Alt sınıflar gıda harcamalarına daha fazla pay ayırıyor
Burjuva iktisadı kapitalist toplumsal yapıları yüzde 20’lik alt ve üst dilimlere ayırır. Bu ölçütler bireylerin toplumsal pozisyonları arasındaki farklılıkları yok sayarak, toplumu “birey” düzeyinde bir sıralamaya tâbi tutar. Oysa bilindiği gibi toplum sınıflardan meydana gelir. Yani en alt yüzde 20 ve en üst yüzde 20 temelde alt ve üst sınıflara tekabül eder.

Bu bağlamda, gelire göre sıralı yüzde 20'lik gruplar itibariyle tüketim harcamalarını inceleyen TÜİK’in yanı sıra söz konusu bu tüketim kalıplarına alt ve üst sınıflar açısından bakıldığında aradaki fark daha anlamlı hale gelmekte. Buna göre, alt ve orta alt sınıfların gıda harcamasına ayırdıkları pay yüzde 30,9 iken, orta ve üst sınıfların gıda harcamalarına ayırdığı pay yüzde 16 oldu. Eğitim harcamalarının oranı ise alt ve orta alt sınıflar için yüzde 0,7 olurken, orta ve üst sınıflar için yüzde 3,4 oldu.

Dolayısıyla, “Hanehalkı Tüketim Harcaması Sonuçlarına” göre, alt sınıflar, üst sınıflara göre gıdaya 2 kat daha fazla pay ayırıyor.

Toplam gıda ve alkolsüz içecekler harcamasının yüzde 13,6'sını alt ve orta alt sınıflar, yüzde 28,4'ünü ise orta ve üst sınıflar yaptı. Konuta yapılan harcamaların yüzde 11'i alt ve orta alt sınıflara ait iken, yüzde 31,6'sı orta ve üst sınıflara ait oldu. Toplam eğitim hizmetleri harcamalarında ise alt ve orta alt sınıfların payı yüzde 3,3 iken orta ve üst sınıfların payı yüzde 62,3 oldu.

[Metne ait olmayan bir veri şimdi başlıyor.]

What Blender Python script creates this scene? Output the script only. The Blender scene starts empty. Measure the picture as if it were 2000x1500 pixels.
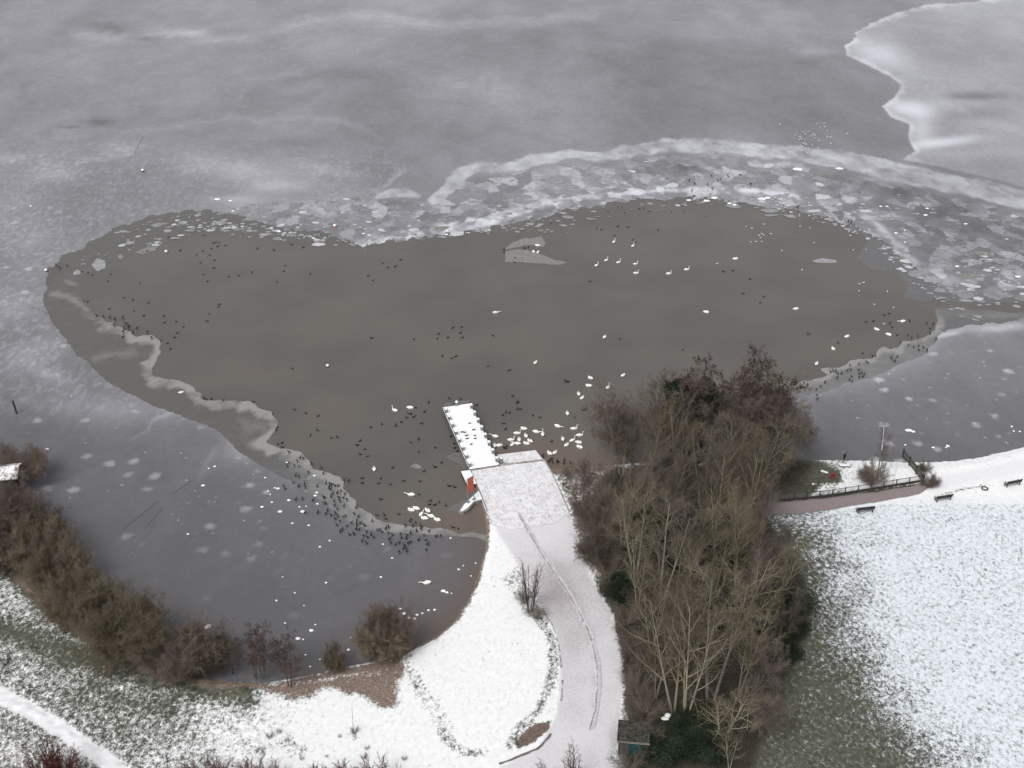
import bpy, math, random
import numpy as np
from mathutils import Vector, Matrix, Euler
R = math.radians
scene = bpy.context.scene
col = scene.collection

# ---------------- camera, sky, sun, exposure ----------------
CAM_H, PITCH, FPX = 100.0, R(30.0), 2338.0          # metres, radians, focal length in photo pixels (2000 wide)
cam = bpy.data.cameras.new('camera'); cam.lens = 36.0 * FPX / 2000.0; cam.sensor_width = 36.0
cam.clip_start = 1.0; cam.clip_end = 4000.0
camo = bpy.data.objects.new('camera', cam); col.objects.link(camo)
camo.location = (0, 0, CAM_H); camo.rotation_euler = (math.pi/2 - PITCH, 0, 0)
scene.camera = camo
world = bpy.data.worlds.new('World'); scene.world = world; world.use_nodes = True
wn = world.node_tree; wn.nodes.clear()
SUN_EL, SUN_AZ = R(52), R(215)
sky = wn.nodes.new('ShaderNodeTexSky'); sky.sky_type = 'NISHITA'; sky.sun_disc = False
sky.sun_elevation = SUN_EL; sky.sun_rotation = SUN_AZ; sky.air_density = 1.0; sky.dust_density = 4.0; sky.ozone_density = 1.0
hs = wn.nodes.new('ShaderNodeHueSaturation'); hs.inputs['Saturation'].default_value = 0.10
bg = wn.nodes.new('ShaderNodeBackground'); bg.inputs['Strength'].default_value = 0.13
wo = wn.nodes.new('ShaderNodeOutputWorld')
wn.links.new(sky.outputs[0], hs.inputs['Color']); wn.links.new(hs.outputs[0], bg.inputs['Color']); wn.links.new(bg.outputs[0], wo.inputs['Surface'])
sl = bpy.data.lights.new('sun', 'SUN'); sl.energy = 1.0; sl.angle = R(25); sl.color = (1.0, 0.97, 0.94)
so = bpy.data.objects.new('sun', sl); col.objects.link(so)
sd = Vector((math.sin(SUN_AZ)*math.cos(SUN_EL), math.cos(SUN_AZ)*math.cos(SUN_EL), math.sin(SUN_EL)))
so.rotation_euler = (-sd).to_track_quat('-Z', 'Y').to_euler(); so.location = (0, 0, 200)
scene.view_settings.view_transform = 'Standard'; scene.view_settings.look = 'None'
scene.view_settings.gamma = 1.0; scene.view_settings.use_curve_mapping = False
scene.view_settings.exposure = 0.25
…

Harcama kalıpları, toplumsal sınıflara göre değişiyor
Temel gelir kaynağına göre tüketim harcamalarının dağılımı incelendiğinde temel gelir kaynağı maaş, ücret, yevmiye geliri olan emekçi sınıfların yüzde 24,8 ile en yüksek payı konut harcamalarına en düşük payı ise yüzde 1,7 ile sağlık harcamalarına ayırdığı görülmekte.

Diğer taraftan, temel gelir kaynağı müteşebbis geliri olan, yani sermaye sahiplerinin harcamaları içinde ise en yüksek payı yüzde 23,1 ile gıda harcamaları alırken, en düşük pay yüzde 2 ile sağlık harcamalarında oldu.

Böylece ücretliler toplumunun temel taşı olan emekçi sınıflar artan konut piyasasına da paralel olarak, öncelikle temel ihtiyaçlardan biri olan barınma sorununa kaynak ayırırken, üst sınıfların ise daha çok gıda harcamalarına kaynak ayırdığı görülmekte.

Dolayısıyla bu durum, özellikle devletin yaptığı sosyal harcamalarda kesintiye gittiği günümüz toplumlarında geçimini emek gücünü satarak sağlayan emekçi sınıfların gelirlerinin önemli bir bölümünü gıda, barınma gibi temel ihtiyaçlarını karşılamak için kullanmak zorunda olmalarının doğal bir sonucudur.